4) And what a litany of carnage the gods and their appointed leaders have sanctioned throughout history. Well known examples include: The Homeric Greeks sacking and laying waste to the city of Troy; Joshua leading the killing of every man, woman, child, and beast in the cities of Canaan; Christian Crusaders slaughtering Muslims and Jews by the tens of thousands; God-fearing Germans systematically exterminating millions more in the holocaust; and al-Qaida turning the World Trade Center into a vast funeral pyre.

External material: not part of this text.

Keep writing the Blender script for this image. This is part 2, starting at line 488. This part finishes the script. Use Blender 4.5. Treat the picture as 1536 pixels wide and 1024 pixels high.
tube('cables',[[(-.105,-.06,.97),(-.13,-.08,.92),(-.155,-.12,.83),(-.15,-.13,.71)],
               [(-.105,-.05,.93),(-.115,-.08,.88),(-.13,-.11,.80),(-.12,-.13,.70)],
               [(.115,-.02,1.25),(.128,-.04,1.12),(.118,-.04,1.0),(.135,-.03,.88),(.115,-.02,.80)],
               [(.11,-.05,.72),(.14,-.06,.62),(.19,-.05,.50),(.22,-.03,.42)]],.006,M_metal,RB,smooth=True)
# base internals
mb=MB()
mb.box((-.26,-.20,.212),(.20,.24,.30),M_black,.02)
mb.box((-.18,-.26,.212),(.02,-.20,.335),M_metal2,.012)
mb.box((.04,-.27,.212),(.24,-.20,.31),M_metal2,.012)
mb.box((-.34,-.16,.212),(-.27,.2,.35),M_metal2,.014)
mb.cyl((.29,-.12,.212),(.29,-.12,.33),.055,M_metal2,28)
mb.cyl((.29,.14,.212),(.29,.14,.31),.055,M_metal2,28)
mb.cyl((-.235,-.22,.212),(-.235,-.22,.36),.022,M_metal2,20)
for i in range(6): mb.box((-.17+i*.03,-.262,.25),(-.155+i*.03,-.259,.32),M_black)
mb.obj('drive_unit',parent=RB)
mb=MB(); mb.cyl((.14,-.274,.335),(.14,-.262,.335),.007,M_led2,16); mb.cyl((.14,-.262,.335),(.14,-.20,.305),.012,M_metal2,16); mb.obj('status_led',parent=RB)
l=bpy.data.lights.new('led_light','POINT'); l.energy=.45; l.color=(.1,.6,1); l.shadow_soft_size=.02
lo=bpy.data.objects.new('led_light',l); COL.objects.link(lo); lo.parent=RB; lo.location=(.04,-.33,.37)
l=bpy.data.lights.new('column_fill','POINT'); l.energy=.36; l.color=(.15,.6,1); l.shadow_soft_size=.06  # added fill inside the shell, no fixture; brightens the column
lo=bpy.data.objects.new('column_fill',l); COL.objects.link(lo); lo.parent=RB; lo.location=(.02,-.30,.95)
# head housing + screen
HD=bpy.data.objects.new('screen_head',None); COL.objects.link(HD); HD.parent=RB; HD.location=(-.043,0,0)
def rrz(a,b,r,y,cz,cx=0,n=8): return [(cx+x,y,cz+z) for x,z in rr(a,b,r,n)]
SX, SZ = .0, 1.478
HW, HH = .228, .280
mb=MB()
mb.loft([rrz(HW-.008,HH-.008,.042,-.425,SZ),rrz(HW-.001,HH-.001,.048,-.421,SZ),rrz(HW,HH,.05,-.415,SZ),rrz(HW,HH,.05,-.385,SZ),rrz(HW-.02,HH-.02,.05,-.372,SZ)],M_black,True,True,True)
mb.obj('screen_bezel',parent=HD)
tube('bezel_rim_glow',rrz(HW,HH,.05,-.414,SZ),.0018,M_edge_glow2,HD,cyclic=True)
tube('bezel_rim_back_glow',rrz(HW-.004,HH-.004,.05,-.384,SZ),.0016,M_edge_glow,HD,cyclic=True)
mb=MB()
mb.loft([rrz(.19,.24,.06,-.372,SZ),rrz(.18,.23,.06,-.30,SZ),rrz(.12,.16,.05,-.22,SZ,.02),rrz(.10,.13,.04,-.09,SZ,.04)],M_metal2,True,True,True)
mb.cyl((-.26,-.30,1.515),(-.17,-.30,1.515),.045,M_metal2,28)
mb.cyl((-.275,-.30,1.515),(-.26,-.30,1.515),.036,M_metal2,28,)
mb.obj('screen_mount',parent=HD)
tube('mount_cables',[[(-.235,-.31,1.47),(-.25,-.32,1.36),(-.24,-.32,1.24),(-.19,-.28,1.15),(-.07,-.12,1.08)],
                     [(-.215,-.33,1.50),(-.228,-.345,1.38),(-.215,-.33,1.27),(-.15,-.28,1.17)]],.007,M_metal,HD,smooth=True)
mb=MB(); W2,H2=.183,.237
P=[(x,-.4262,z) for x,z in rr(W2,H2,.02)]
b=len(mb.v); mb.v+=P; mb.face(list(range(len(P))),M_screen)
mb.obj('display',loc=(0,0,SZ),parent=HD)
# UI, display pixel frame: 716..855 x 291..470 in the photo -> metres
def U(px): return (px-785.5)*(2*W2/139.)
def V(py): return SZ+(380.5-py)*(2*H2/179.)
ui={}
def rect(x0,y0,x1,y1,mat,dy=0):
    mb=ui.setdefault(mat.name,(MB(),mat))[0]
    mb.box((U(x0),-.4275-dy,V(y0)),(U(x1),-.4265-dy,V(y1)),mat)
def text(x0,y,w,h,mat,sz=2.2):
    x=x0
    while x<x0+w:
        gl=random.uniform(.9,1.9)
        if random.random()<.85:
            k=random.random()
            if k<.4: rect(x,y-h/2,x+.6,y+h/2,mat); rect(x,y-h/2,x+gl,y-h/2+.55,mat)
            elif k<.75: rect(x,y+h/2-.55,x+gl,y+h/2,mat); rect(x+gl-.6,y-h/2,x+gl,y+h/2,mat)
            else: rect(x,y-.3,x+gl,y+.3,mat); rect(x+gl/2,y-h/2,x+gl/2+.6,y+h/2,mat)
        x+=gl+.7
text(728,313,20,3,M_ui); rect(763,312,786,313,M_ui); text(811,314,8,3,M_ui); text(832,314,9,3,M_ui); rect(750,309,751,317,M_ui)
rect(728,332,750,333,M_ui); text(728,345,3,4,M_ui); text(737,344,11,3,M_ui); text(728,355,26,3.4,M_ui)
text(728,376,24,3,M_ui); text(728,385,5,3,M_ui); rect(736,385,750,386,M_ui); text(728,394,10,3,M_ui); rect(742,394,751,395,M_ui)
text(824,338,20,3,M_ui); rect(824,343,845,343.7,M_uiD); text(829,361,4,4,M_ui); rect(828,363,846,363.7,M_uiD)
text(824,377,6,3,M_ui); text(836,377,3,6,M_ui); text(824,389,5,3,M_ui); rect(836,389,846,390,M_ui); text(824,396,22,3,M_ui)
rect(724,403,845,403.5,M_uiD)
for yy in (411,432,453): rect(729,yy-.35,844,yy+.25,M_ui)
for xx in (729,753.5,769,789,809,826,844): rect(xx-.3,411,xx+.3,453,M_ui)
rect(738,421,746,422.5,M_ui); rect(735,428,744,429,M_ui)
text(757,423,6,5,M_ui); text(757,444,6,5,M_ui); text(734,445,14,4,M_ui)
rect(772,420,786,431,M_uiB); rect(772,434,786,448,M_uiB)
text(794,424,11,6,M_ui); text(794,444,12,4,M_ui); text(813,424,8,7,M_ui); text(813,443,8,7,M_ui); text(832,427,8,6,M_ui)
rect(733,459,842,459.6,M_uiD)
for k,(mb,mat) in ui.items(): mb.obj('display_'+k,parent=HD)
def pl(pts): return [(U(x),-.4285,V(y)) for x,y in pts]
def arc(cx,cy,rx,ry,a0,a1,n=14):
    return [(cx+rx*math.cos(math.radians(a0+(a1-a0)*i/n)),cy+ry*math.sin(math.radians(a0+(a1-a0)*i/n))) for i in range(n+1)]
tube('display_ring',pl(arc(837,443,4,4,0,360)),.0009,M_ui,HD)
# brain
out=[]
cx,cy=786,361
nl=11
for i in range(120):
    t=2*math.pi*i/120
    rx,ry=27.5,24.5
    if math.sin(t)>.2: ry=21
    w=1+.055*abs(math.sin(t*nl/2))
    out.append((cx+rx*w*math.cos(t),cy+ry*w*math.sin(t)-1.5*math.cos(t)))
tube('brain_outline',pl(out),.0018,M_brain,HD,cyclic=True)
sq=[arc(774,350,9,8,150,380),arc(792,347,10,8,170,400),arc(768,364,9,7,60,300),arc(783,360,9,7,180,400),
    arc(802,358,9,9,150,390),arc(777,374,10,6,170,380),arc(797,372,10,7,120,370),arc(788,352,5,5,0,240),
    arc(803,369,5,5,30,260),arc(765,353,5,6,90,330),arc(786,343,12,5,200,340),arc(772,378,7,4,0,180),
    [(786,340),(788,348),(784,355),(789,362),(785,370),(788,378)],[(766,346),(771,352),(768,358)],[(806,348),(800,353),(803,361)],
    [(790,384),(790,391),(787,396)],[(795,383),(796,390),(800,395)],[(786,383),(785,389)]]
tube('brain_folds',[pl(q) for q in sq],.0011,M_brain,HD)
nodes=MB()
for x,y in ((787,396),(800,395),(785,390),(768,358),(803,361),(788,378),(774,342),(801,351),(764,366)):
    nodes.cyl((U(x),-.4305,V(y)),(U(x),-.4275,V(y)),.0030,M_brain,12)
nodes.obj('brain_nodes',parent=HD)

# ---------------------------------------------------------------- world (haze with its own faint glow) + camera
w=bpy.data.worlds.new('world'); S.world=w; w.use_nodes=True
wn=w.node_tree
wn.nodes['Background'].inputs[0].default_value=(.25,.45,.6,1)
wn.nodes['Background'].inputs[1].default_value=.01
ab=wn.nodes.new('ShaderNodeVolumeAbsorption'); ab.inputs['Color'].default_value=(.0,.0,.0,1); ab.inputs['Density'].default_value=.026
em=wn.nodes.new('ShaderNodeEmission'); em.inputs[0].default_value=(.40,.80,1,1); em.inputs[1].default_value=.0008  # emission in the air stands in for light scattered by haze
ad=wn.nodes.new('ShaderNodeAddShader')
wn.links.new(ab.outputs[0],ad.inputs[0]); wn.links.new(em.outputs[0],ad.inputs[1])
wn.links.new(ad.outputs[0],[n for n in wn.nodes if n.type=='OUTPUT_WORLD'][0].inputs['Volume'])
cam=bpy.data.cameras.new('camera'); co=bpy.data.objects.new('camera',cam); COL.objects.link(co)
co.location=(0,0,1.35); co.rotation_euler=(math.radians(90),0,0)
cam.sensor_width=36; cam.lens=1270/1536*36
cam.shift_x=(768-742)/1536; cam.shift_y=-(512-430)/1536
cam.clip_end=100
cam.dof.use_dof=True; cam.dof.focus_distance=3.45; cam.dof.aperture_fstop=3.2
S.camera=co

5) The following biblical examples from the book of Joshua (considered to be "sacred scripture" by Jews, Christians, and Muslims alike), speak for all of the above:

  • Then [after the "walls of Jericho "fell down flat"] they devoted to destruction by the edge of the sword all in the city, both men and women, young and old, oxen, sheep, and donkeys (6:21).


  • [Next Joshua went up against the city of Ai and] when Israel had finished slaughtering all the inhabitants of Ai in the open wilderness where they pursued them, and when all of them had fallen by the edge of the sword, all Israel returned to Ai and attacked it with the edge of the sword. The total of those who fell that day, both men and women, was twelve thousand–all the people of Ai (8:24-26).

  • [A similar lot befell, in rapid succession, the people of Jerusalem, Makkedah, Libnah, Lachish, Gezer, Eglon, Hebron, Debir so that] Joshua defeated the whole land, the hill country and the Negeb and the lowland and the slopes, and all their kings; he left no one remaining, but utterly destroyed all that breathed, as the Lord God of Israel commanded (10:1-40).